#### [Stored data]
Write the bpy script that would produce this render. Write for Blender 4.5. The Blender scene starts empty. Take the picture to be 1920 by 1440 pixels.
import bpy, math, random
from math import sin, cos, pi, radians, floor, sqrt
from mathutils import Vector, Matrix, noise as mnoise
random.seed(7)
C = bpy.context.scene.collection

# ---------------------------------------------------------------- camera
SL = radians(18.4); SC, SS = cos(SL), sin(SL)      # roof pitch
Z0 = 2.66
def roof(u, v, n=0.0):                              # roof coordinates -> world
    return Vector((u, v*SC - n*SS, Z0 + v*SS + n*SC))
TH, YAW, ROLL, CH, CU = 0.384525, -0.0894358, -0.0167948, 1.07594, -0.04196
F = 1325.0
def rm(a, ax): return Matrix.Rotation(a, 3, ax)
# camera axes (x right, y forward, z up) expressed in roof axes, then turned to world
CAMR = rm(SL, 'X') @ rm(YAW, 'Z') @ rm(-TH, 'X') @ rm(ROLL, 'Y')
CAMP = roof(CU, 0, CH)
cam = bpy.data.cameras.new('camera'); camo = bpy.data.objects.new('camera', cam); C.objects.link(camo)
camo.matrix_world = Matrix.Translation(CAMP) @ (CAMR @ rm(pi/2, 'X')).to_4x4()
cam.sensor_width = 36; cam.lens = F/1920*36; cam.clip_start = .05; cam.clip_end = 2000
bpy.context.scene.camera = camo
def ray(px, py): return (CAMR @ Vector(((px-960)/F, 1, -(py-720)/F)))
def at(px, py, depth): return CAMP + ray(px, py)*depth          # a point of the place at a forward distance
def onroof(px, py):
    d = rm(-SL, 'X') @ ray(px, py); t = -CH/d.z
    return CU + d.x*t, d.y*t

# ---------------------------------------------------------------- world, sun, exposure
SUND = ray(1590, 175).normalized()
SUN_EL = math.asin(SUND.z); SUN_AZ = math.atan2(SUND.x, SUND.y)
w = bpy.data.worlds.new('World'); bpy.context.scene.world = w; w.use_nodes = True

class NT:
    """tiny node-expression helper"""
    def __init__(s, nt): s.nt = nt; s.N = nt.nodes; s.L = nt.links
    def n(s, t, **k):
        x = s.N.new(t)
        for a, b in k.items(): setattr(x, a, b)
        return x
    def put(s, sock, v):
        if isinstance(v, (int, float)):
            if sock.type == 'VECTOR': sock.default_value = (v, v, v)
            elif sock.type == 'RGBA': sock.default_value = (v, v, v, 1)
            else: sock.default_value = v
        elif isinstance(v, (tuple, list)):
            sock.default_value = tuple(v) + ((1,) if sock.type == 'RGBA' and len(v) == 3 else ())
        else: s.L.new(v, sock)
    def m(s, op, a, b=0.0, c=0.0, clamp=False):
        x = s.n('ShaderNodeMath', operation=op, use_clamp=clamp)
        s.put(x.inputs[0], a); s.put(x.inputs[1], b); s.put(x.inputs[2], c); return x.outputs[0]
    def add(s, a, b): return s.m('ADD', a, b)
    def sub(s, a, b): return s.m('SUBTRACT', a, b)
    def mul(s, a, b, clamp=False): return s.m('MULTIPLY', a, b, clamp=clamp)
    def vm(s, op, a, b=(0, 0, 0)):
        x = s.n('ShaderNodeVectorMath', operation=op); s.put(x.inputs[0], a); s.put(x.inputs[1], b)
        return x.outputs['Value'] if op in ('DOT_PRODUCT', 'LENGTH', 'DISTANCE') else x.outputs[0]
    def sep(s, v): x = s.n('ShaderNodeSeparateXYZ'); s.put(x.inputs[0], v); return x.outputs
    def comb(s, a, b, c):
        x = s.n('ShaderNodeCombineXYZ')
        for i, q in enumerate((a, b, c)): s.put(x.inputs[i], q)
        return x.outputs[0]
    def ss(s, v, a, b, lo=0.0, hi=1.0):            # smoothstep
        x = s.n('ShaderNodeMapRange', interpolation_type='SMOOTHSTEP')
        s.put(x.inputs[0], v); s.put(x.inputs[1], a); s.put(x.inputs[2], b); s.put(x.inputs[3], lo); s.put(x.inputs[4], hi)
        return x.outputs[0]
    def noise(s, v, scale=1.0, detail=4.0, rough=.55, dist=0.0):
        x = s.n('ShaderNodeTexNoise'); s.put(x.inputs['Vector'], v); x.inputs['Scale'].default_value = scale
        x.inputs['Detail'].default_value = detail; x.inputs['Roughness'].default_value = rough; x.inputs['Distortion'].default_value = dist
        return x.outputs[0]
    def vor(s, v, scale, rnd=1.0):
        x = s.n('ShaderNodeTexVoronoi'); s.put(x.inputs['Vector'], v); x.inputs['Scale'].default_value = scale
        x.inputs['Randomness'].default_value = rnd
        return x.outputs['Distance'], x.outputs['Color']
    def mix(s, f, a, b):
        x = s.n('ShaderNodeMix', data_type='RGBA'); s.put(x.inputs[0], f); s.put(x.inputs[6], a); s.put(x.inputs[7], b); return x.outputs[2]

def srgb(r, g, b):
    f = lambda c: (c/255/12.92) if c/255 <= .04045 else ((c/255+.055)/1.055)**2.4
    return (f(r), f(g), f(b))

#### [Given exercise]
Your output must be the lines of the material above, from the first through the line that contains "C = bpy.context.scene.collection", copied exactly. Include both endpoints and nothing else.

#### [Output]
Write the bpy script that would produce this render. Write for Blender 4.5. The Blender scene starts empty. Take the picture to be 1920 by 1440 pixels.
import bpy, math, random
from math import sin, cos, pi, radians, floor, sqrt
from mathutils import Vector, Matrix, noise as mnoise
random.seed(7)
C = bpy.context.scene.collection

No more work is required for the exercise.